Scot Wall

My father, who was pastor of Spring Branch Community Church at the time, conducted regular family devotions. Even though I was quite young, I understood the questions my father asked regarding the passages he had read during devotions. He asked if I understood that I had done wrong and deserved punishment. I knew that I had.

He then asked if I understood the fact that God, if He was to do right, would have to give out punishment for my wrong-doing. That made sense. And he explained that I would have to be punished and that punishment would be that I would have to spend eternity away from God. But then he offered the fact that Jesus had taken my punishment for me and all I had to do was tell Him that I believed in Who Jesus was and what He had done for me and to accept that for myself and then I wouldn't have to be punished that way.

So with tears in my eyes, I accepted Jesus as the one to take my punishment.

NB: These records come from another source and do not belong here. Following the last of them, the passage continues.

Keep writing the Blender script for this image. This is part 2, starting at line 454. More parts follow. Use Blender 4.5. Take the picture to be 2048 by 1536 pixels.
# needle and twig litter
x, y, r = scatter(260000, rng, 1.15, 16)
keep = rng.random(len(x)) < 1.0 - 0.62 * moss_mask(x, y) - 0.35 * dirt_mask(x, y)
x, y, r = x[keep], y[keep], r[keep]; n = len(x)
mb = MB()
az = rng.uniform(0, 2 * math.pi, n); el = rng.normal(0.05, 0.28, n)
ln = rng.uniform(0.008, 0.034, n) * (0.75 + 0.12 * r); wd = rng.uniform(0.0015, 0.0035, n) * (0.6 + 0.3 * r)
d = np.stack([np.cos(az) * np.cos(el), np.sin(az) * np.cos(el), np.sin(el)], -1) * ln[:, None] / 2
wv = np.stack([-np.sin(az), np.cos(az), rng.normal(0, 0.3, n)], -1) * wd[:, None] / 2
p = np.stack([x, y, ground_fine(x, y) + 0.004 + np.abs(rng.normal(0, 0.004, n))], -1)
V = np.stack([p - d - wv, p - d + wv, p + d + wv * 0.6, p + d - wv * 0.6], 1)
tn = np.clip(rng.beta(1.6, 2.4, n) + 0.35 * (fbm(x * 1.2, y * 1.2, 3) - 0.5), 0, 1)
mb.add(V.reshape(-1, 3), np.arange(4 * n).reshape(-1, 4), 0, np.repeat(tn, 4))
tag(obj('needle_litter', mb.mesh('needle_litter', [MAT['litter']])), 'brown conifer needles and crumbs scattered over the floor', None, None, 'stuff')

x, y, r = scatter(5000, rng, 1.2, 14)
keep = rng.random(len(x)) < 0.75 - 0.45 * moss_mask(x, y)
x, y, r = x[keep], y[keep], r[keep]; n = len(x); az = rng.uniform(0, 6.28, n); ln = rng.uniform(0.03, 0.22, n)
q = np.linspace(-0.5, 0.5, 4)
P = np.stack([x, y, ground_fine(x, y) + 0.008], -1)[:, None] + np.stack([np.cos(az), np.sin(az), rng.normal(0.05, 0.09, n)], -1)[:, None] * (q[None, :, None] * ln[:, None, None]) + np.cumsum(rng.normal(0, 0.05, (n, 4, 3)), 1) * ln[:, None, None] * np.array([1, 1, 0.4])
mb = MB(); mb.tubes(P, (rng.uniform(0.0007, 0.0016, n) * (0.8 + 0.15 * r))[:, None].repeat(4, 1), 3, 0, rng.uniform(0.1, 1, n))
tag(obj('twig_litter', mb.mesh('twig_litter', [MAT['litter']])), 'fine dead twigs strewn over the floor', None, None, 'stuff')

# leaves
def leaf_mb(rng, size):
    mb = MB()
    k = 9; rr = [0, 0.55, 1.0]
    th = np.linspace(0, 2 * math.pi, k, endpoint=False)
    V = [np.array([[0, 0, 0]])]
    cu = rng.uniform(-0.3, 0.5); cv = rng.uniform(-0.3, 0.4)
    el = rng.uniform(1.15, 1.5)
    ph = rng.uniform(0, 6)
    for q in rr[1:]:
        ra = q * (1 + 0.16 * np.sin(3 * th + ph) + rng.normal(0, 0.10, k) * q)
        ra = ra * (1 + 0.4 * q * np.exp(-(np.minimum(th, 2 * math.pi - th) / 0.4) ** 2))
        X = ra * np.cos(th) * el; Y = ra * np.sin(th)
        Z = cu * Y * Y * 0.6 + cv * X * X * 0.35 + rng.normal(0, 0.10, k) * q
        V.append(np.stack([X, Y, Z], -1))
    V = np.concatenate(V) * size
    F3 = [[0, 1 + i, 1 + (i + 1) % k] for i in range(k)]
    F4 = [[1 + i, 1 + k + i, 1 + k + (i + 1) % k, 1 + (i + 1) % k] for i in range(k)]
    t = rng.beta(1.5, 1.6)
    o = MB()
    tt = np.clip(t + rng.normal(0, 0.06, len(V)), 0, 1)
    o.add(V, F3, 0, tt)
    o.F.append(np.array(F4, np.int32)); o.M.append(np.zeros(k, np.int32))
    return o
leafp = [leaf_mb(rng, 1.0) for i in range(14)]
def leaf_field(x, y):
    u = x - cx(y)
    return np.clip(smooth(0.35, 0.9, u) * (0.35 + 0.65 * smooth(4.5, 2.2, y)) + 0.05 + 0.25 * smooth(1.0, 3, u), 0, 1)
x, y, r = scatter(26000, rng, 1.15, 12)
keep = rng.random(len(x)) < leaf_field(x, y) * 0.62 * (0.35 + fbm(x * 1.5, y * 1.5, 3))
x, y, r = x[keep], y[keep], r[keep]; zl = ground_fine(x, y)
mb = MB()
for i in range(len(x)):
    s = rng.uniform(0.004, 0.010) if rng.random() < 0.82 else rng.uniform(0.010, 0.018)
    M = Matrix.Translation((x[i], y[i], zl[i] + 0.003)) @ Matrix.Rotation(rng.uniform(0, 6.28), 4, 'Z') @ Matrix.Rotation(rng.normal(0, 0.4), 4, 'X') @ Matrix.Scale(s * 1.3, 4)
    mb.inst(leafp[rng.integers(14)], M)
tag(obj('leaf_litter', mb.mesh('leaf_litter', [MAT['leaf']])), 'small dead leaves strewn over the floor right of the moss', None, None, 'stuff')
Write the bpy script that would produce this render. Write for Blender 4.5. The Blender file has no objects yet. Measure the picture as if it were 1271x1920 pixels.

Sometime later, when I could articulate to the congregation what Christ had done for me, I was baptized.

Because I was so young when I received this gift from God, there were times when I struggled with questions such as, "What if I were born in another part of the world to different parents, would I still believe this to be true?" So I have devoted much of my life to pursuing learning what is true about life. This has taken me down a path and a journey that still continues to this day. And that path has been very difficult and very bumpy along the way as I have grappled with very emotional and deeply cutting issues.

But the more I have examined and scrutinized the Bible and the claims of Christ alongside other world beliefs and systems, the more I am convinced today that Jesus is Who He said He was and that what He did is the only way to God in Heaven. I am so convinced that, because I care for those around me, I want as many others as possible to at least have a chance to hear this truth and to decide for themselves.

God's love for me and His power to continually impact and change me is amazing. I recognize that my life today is so different from what I know it would be if I had been in charge of it the whole way until now. Looking back at God's hand is more than enough confirmation of His power and love. How selfish it would be to keep this Good News to myself.